Nesse sentido, citou as riquezas minerais da Bolívia, que também são comuns a outros países do bloco. “Somos ricos em recursos minerais e possuímos abundantes fontes de energia limpa e barata. Temos tudo para nos tornar um elo importante na cadeia de semicondutores, baterias e painéis solares. Podemos formar uma aliança de produtores de minerais críticos para que os benefícios do processamento desses recursos fiquem em nossos países”, defendeu.
Acordo União Europeia e Mercosul
Ao discursar, Lula voltou a mostrar frustração pelo fato do acordo comercial entre o Mercosul e a União Europeia não ter sido concluído. Ainda na presidência rotativa do Mercosul, em 2023, o Brasil tentou fechar o acordo, mas não conseguiu. O Paraguai, que sucedeu o governo brasileiro, também não teve êxito.
“Só não concluímos o acordo com a União Europeia porque os europeus ainda não conseguiram resolver suas próprias contradições internas”, afirmou. As negociações sobre o tratado entre os dois blocos se arrastam há 20 anos.
Ainda no tema sobre relações comerciais externas ao bloco, Lula citou o acordo entre China e o bloco econômico. “Espero que neste ano possamos aprofundar o diálogo sobre um acordo abrangente com a China”.

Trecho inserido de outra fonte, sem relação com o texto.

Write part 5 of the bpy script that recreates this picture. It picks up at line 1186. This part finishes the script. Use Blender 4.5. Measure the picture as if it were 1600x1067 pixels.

O próximo presidente temporário do Mercosul, Lacalle Pou, do Uruguai, vem tentando fechar um acordo comercial entre o país dele e Pequim, o que na avaliação de outros chefes de Estado enfraquece o bloco econômico como um todo. Lacalle Pou assume a presidência do Mercosul ainda nesta segunda-feira.
Moeda Comum
Em seguida, o presidente brasileiro voltou a defender a criação de uma moeda comum nas transações comerciais. Essa iniciativa não é nova e é uma forma diminuir a influência do dólar. “Aprimorar o sistema de pagamentos em moeda local será importante tarefa da próxima presidência pro tempore. Maior harmonização nos procedimentos adotados pelos nossos bancos centrais para esse tipo de operação reduzirá custos e beneficiará sobretudo pequenas e médias empresas do nosso continente”, defendeu o petista.
Guerra em Gaza
O presidente também citou que o Brasil foi o primeiro país do bloco a ratificar o acordo de livre comércio do Mercosul com a Palestina, ratificado pelo governo brasileiro no início de julho. Em seguida, voltou criticar a guerra na Faixa de Gaza. “Não posso deixar de lamentar que isso ocorra no contexto em que o povo palestino sofre com as consequências de uma guerra totalmente irracional”.
Engajamento social do Mercosul
O presidente do Brasil pediu ainda mais engajamento dos agentes do Mercosul nas pautas sociais, sobretudo no combate à fome e questões de igualdade sexual. “Apagar a palavra gênero de documentos só agrava a violência cotidiana sofrida por mulheres e meninas”.
Crise Climática
Ainda nessa linha, o petista pediu mais “engajamento e ambição climática” dos membros do bloco. “É muito oportuna a adesão do Mercosul, nesta cúpula, ao Memorando de Entendimento sobre cooperação em gestão integral de risco de desastres. Somos o continente com a maior floresta tropical e as maiores reservas de água doce do mundo”, afirmou.
O petista citou tragédias climáticas recentes que assolam o continente, como as chuvas no Rio Grande do Sul e no Uruguai; as secas severas na Amazônia, nos Pampas, no Pantanal brasileiro e no Pantanal boliviano.